Paylaş
Bugün için kullandığımız masaüstü bilgisayarlar, laptoplar, tabletler ve hatta telefonların daha da mobilize olmuş hali olan bu teknolojiler artık bir gözlük bir saat gibi giyebildiğimiz eşyalar halini aldı. Önce Google'ın akıllı gözlüğüyle tanıştık. Basitçe anlatmak gerekirse bu cihazla video çekebiliyor, navigasyon sistemini kullanarak yolumuzu bulabiliyor ve hatta e-posta alıp gönderebiliyoruz. Ve tüm bunları tıpkı telefon kullanırken olduğu gibi yapıyoruz.
PEKİ YA KOL SAATLERİ
Bugün için ismi duyulmuş duyulmamış pek çok firma kendi akıllı saatlerini çıkarıyor. Samsung'un Galaxy Gear'ı da bu zincirin son halkası aslında. Basitçe internete girebilen bu saatle telefon görüşmesi yapıp e-postalarımızı kontrol edebiliyoruz.
İşi daha da abartabiliriz. Mesela Sony'nin aldığı SmartWig isimli akıllı peruk patenti bu alanda sınır olmadığını gözler önüne serecek cinsten. Peki ne yapıyor bu peruk? Akıllı Peruk basitçe beyin dalgalarını analiz ederek işlemlerin düşünce gücüyle yakın gelecekte yapılabilmesini sağlayacak. Aslında pek çok bilimkurgu filminde gördüğümüz über bir teknolojiden bahsediyoruz.
AKILLI GÖZLÜKLER VE GOOGLE GLASS
Ancak giyilebilir teknolojilerin büyük hayal kırıklıklarına yol açacağını da düşünüyorum. Google Glass'ı ele alalım. Çevremdeki pek çok kişi bu gözlüğü merak etse de tek kullanımlık bir cihaz olarak görüyorlar bu gözlüğü. Çünkü pek çok kişi bu gözlüğün yüze geldiğinde fazlasıyla sırıttığının farkında. Belki ilerleyen yıllarda tasarımı geliştirildiğinde bu sorun aşılabilir; ancak Google Glass'ın önündeki engel sadece bu değil. ABD ve bazı ülkelerde restoranlar ve barlar bu gözlüğün kullanımını yasaklama yoluna gidiyor. Amaç ise gayet açık: Röntgenciliğin önüne geçmek... Zira video kaydı yapabilen Glass pek çok kişiyi de rahatsız edebiliyor.

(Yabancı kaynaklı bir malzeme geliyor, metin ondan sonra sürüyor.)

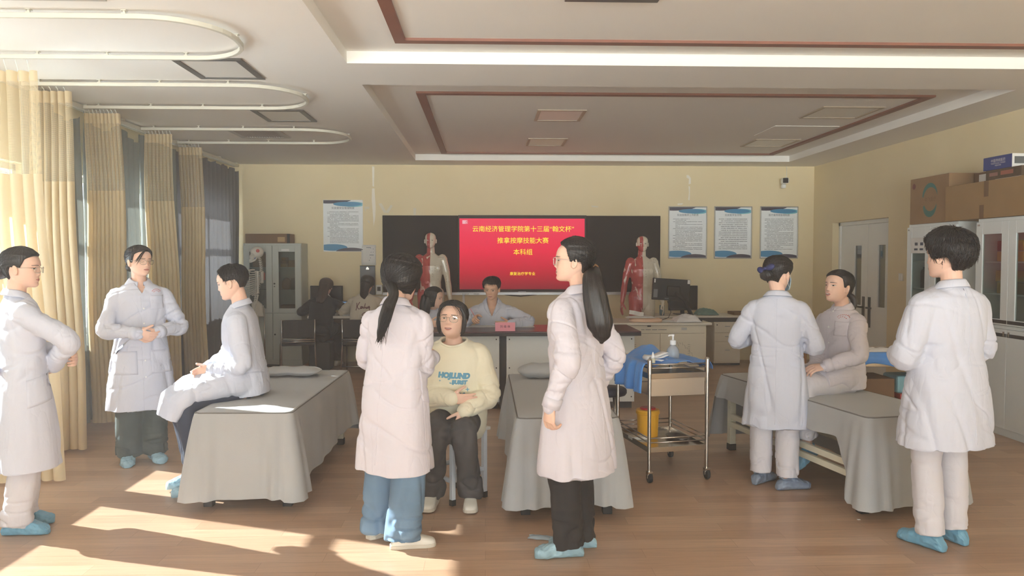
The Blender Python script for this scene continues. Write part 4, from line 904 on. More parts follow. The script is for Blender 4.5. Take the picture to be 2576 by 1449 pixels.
def trolley_drape(hx, hy, seed, hang_side=-1, hang=.16):
    def zf(x, y):
        ex = max(0, abs(x) - hx - .005); ey = 0.0
        sgn = -1 if x < 0 else 1
        nz = noise.noise(Vector((x * 7 + seed, y * 7, seed))) * .030 + noise.noise(Vector((x * 17 + seed, y * 15, 2))) * .014
        z = .782 + .03 * max(0, 1 - (x / hx) ** 2) + nz + .075 * math.exp(-((x + hx * .1) / .10) ** 2 - ((y - hy * .55) / .16) ** 2)
        if ex > 0:  # over the rail and down
            top = .812 if True else z
            drop = ex
            fold = .02 * math.sin(y * 34 + seed) + .012 * math.sin(y * 61)
            return (sgn * (hx + .012 + .03 * min(1, drop / .06) + .06 * drop + fold * min(1, drop * 8)), y + .03 * drop * math.sin(seed), top - max(0, drop - .03) * 1.0 + .0 * nz)
        t = min(1, max(0, (abs(x) - hx + .06) / .06)); z = z * (1 - t) + .818 * t
        return (x, y, max(z, .736))
    return zf
drape('blue_drape', 'blue cloth drape hanging over the left side of the middle trolley', TRP, TRR, (-.45, .30), (-.29, .27), trolley_drape(.2125, .30, 3), M_BLUE, 3)
def on_trolley(x, y, z, P0=TRP, rz=TRR): v = Matrix.Rotation(rz, 3, 'Z') @ Vector((x, y, 0)); return (P0[0] + v.x, P0[1] + v.y, z)
M_CLEARB = mat('bottle_milky', rgb(206, 214, 222), 0.15, trans=.45, spec=.5); M_CAPW = mat('pump_white', rgb(238, 238, 238), 0.35)
o = thing('pump_bottle', 'clear pump bottle with white head on the middle trolley', 'bottle', on_trolley(.085, -.02, .785))
MB().lathe([(.002, 0), (.042, 0), (.046, .006), (.046, .065), (.040, .09), (.026, .108), (.016, .116), (.016, .122)], n=24).build('body', M_CLEARB, o, smooth=True)
MB().lathe([(.002, .12), (.021, .12), (.021, .15), (.016, .153), (.006, .155), (.006, .18), (.011, .183), (.011, .195), (.002, .196)], n=20).tube([(0, 0, .189), (-.028, -.004, .188), (-.033, -.005, .180)], .0055, 8).build('pump_head', M_CAPW, o, smooth=False)
o = thing('dropper_bottle', 'small bottle with pointed white nozzle standing at the trolley corner post', 'bottle', on_trolley(-.155, -.22, .805))
MB().lathe([(.002, 0), (.016, 0), (.017, .004), (.017, .028), (.011, .034), (.002, .035)], n=16).build('body', mat('pale_liquid', rgb(206, 200, 176), .3), o, smooth=True); MB().lathe([(.012, .033), (.013, .042), (.009, .055), (.003, .075), (.001, .077)], n=14).build('nozzle', M_CAPW, o, smooth=True)
b = MB(); lay = []
for k in range(4):
    pts = [(-.07 + .14 * i / 10, .012 * k + .008 * math.sin(i * .5 + k) + (.012 if k > 1 else 0) * (i / 10)) for i in range(11)]
    b.grid([[(x, y, z) for x, z in pts] for y in (-.05, 0, .05)])
b.grid([[(-.07 - .012 * math.sin(PI * q / 6), y, .036 * q / 6) for q in range(7)] for y in (-.05, 0, .05)])
o = b.build('folded_towel', M_CLOTHW, smooth=True, thick=.005, loc=on_trolley(-.09, -.13, .81)); o.rotation_euler = (0, 0, .2); tag(o, 'folded white paper towel on the blue drape of the middle trolley', 'towel')
M_YBIN = mat('bin_yellow', rgb(232, 172, 34), 0.4); M_RLID = mat('bin_red_lid', rgb(188, 40, 44), 0.4)
o = thing('sharps_bin', 'yellow round sharps bin with red lid on lower shelf of trolley', 'bin', on_trolley(-.055, .10, .222))
MB().lathe([(.002, 0), (.070, 0), (.074, .006), (.080, .165), (.087, .168), (.087, .188), (.082, .198), (.062, .200), (.002, .200)], n=32).build('body', M_YBIN, o, smooth=False); MB().lathe([(.002, .199), (.058, .199), (.058, .208), (.05, .213), (.002, .213)], n=28).build('lid', M_RLID, o, smooth=False)
o = thing('steel_tray', 'dark shiny instrument tray on the lower shelf beside the yellow bin', 'tray', on_trolley(.12, -.03, .222), .3); MB().lathe([(.002, 0), (.06, 0), (.075, .022), (.07, .022), (.057, .005), (.002, .005)], n=24, M=Matrix.Scale(1.5, 4, (0, 1, 0))).build('dish', mat('dark_steel', rgb(96, 92, 90), .2, metal=.9), o, smooth=True)
b = MB(); b.box((-.06, -.04, 0), (.06, .04, .02)); o = b.build('paper_box', M_PAPER, loc=on_trolley(-.16, .03, .222), bevel=.003); o.rotation_euler = (0, 0, .2); tag(o, 'flat white box lying left of the yellow bin on the trolley', 'box')
# navy padded stool between bed and trolley
M_NAVY = mat('navy_pad', rgb(40, 44, 66), 0.5)
o = thing('round_stool', 'dark navy padded stool between the centre bed and trolley', 'stool', (.955, 6.02, 0)); MB().lathe([(.002, .46), (.145, .46), (.155, .475), (.155, .50), (.14, .515), (.002, .52)], n=28).build('seat', M_NAVY, o, smooth=True)
for k in range(4): a = PI / 4 + k * PI / 2; MB().tube([(.09 * math.cos(a), .09 * math.sin(a), .46), (.15 * math.cos(a), .15 * math.sin(a), 0)], .011, 8).build('leg', M_CHROME, o, smooth=True)
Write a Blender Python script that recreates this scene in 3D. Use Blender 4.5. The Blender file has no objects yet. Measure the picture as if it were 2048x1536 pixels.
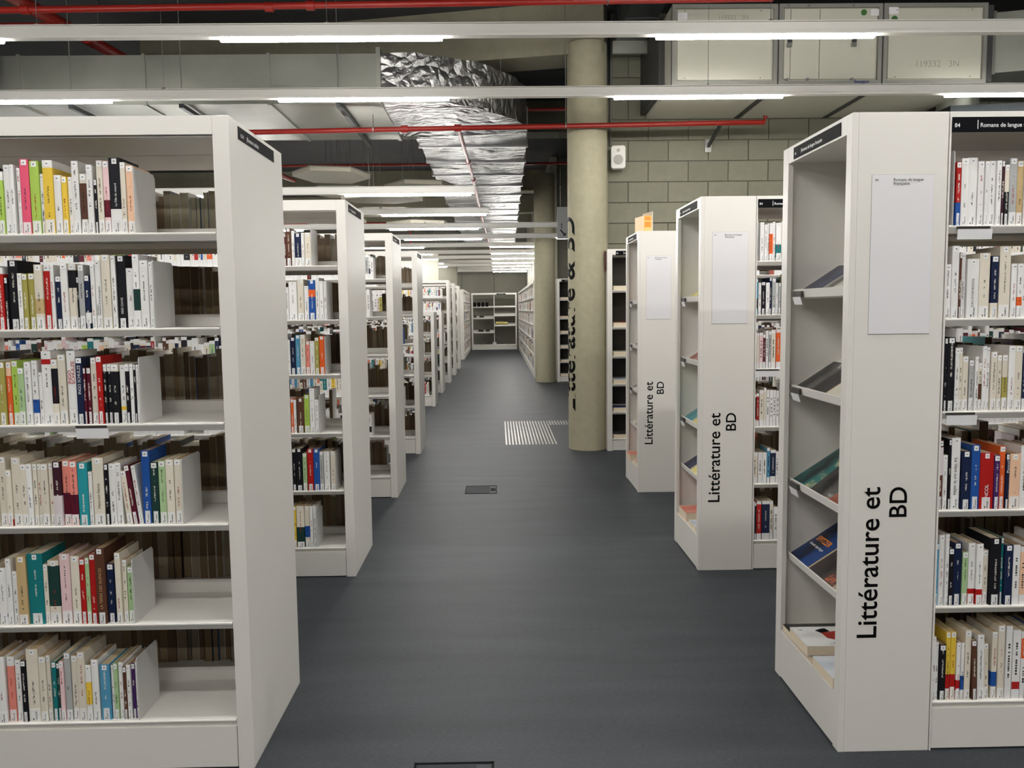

AKILLI KOL SAATLERİ HAYAL KIRIKLIĞI MI
Akıllı kol saatlerini ele alalım. Samsung'un 800 bin Galaxy Gear akıllı saatini globalde perakendecilere dağıttığı biliniyor. Ancak 2 ay içinde bu cihaz sadece 50 bin satmış. Çok ama çok düşük bir rakam. Şimdilik bu saatlerle yeni tanışıyoruz ve ilk etapta bu saate ilgi göstermemiş olabiliriz; ancak bir akıllı kol saatine neden ihtiyacımız olsun sorusu akıllara gelmiyor değil. Zaten telefonu şarj etmekten bunalan kullanıcılar bir de şarjı biten kol saatiyle uğraşmak ister mi? Küçük bir ekrandan e-posta alışverişini kontrol etmek isteyen kaç kullanıcı bulabiliriz? Tüm bunları cep telefonumuzla yapabiliyorken neden bir kol saatine ihtiyaç duyalım? Bu farkındalığı teknoloji devleri yaratabildiğinde belki bu alanda yol kat edilebilir.
Sanırım bu teknolojilere alışmamız için daha çok zamana ihtiyacımız var. Ancak iPad ile başlayan ve bir ihtiyaç halini alan iPad'ler gibi akıllı kol saatlerinin veya akıllı gözlüklerin yaygınlaşacağını da açıkçası hiç düşünmüyorum.